Was Lady MacBeth playing video games?
The famous piece of Shakespeare is not related to video games thou the effect of moral guilt depicted by the lady who hallucinates blood on her hands after participating in a conspiracy of murder. Putting a heavy burden on her moral believes. This effect can be witnessed on others when being part either passive or active in something that goes against the personal understanding of moral, ethics or humanity. Some try to literally wash off the guilt which gave this effect its name.
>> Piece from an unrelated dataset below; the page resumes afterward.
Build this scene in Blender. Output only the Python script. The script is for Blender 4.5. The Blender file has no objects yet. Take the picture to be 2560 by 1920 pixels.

This of course is an extremely basic description. I recommend to read up on it if your interested. For the following it should be enough to make the case. This is not the average gaming raises violent behaviour in our kids discussion. But rather what kind of emotions and feelings a game can cause in us. I am pretty sure all of us have fond memories of our gaming experience. The good, the bad and the ugly. I strongly believe games can make us happy and evoke strong emotions of all kinds. Even so much more if other human players are involved. We yell at our games, we throw the controller away, we complain about the difficulty of a game, unfair players and subjective illogical decision in the game. We all remember crying when Aeris died, how lucky we were to finish a great game for the first time and our first successful group event that included 30-60 other human players. But the question in regards to violence and realistic graphics is what happens if we witness in a game cruelty, torture, murder or mass killings? Do we feel morally challenged? Are we feeling guilty for shooting civilians? Is it against our ethics to kill a serial killer ourselves? Where is the line if any for games?
Think back to all the horror and war games you played or maybe even just the last platformer. Was there ever a time you felt guilty? Ashamed? Saddened? Something you wished you could wash off even thou it is just a game?